Ultimately, Visualizing Eugenics is not an archive in the traditional sense.  It is a curated selection of images, and the images and documents I chose were compiled in a “digital archive” that includes items from a variety of repositories and parent organizations.  I think the term “digital historic representations,” or a “digital historic collection” would be useful to describe what I’ve done.  Language aside, it was a valuable experience.  I look forward to finding ways to put Omeka to use in the future as I continue my career as a public and digital historian.

2 thoughts on “Digital History Adventure | Omeka

  1. Sydney says:

    Jen, I appreciated your posting about your Omeka experience because it evidenced one of the core tenants of our work as historians–the importance of interpretation. You and I both utilized the site to create a digital collection, however, our thoughts on particular aspects of the site were contrasting at times. We had dissimilar experiences while interacting with the same platform–a phenomena that occurs daily and that impacts how historical moments and movements are constructed for public consumption.
    However, I digress. I enjoyed your inclusion of Kate Theimer’s quote because I think it appropriately sums up the ways in which the internet and all of its amenities have impacted the archival profession and how the public views/interacts with the archives.Yes, masses of digitized items do allow for greater public access but the process of digitizing said objects undoubtedly increases the workload of the proprietor ten-fold.

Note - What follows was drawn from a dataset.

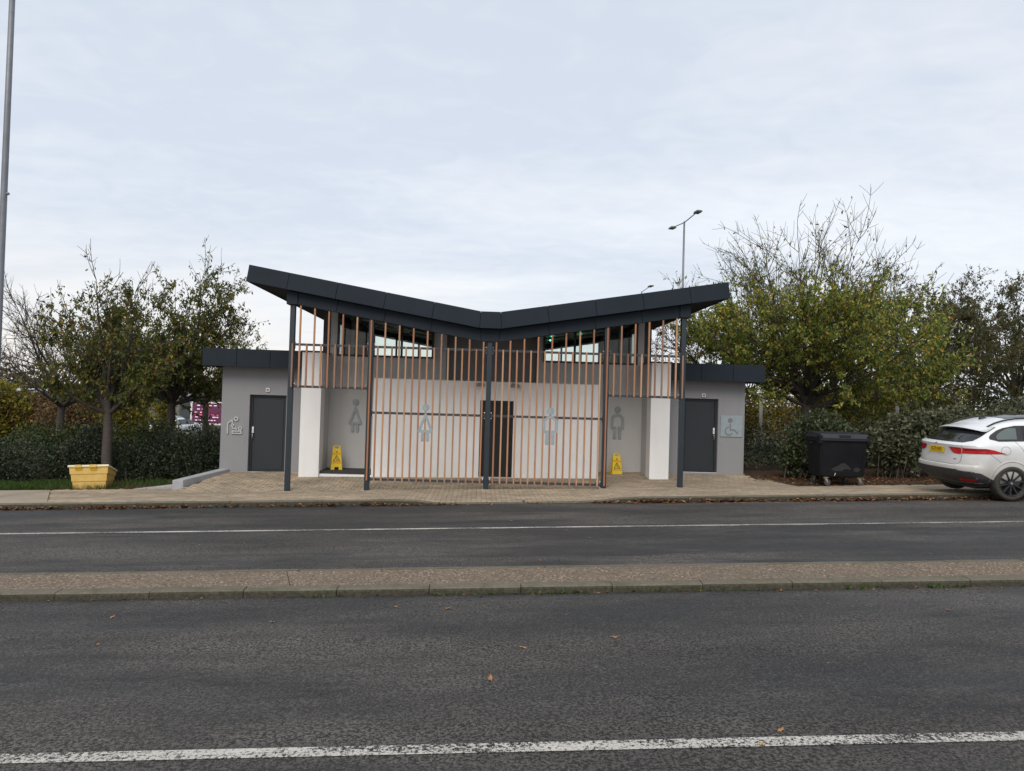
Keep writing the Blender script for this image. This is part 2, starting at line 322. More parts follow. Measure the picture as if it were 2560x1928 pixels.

That is one of my biggest complaints about digital history–it adds an extra step to the already time-consuming task of presenting sound historical content to the masses.
    Also, connecting some of Omeka’s features to Onion’s piece about attribution was a smart choice. I found myself stumped as I was attempting to fill out all of the fields for the objects in my collection. Most of the items that I chose were digitized with minimal to no source information so properly attributing proved tough. Rather than enter incorrect information I decided to leave various fields blank; and I’m assuming that Rebecca Onion would be pleased with my decision to do so.
    Last, I liked how you designated your Omeka site as a “digital historic collection” as opposed to a digital archive. Our small groupings of disparate historical objects are far from a traditional archive and I think labeling it as such would only further denigrate the little known (yet highly specific) definition of what an archive truly is.

    Like

    • giamje01 says:

      Sydney – thanks for your thoughtful response (and sorry that it took me so long to get back to you!) I appreciate hearing about your experiences with the site – I think I take for granted that I’ve worked with similar platforms in the past, and need to be mindful that these tools are not necessarily universally intuitive. That, I imagine, is a good lesson for institutions, too – in order to implement digital history in responsible ways, museums and historical sites need to invest not only in the idea but in their staff, and ensure that everyone has the training to do digital history in a way that is effective and efficient.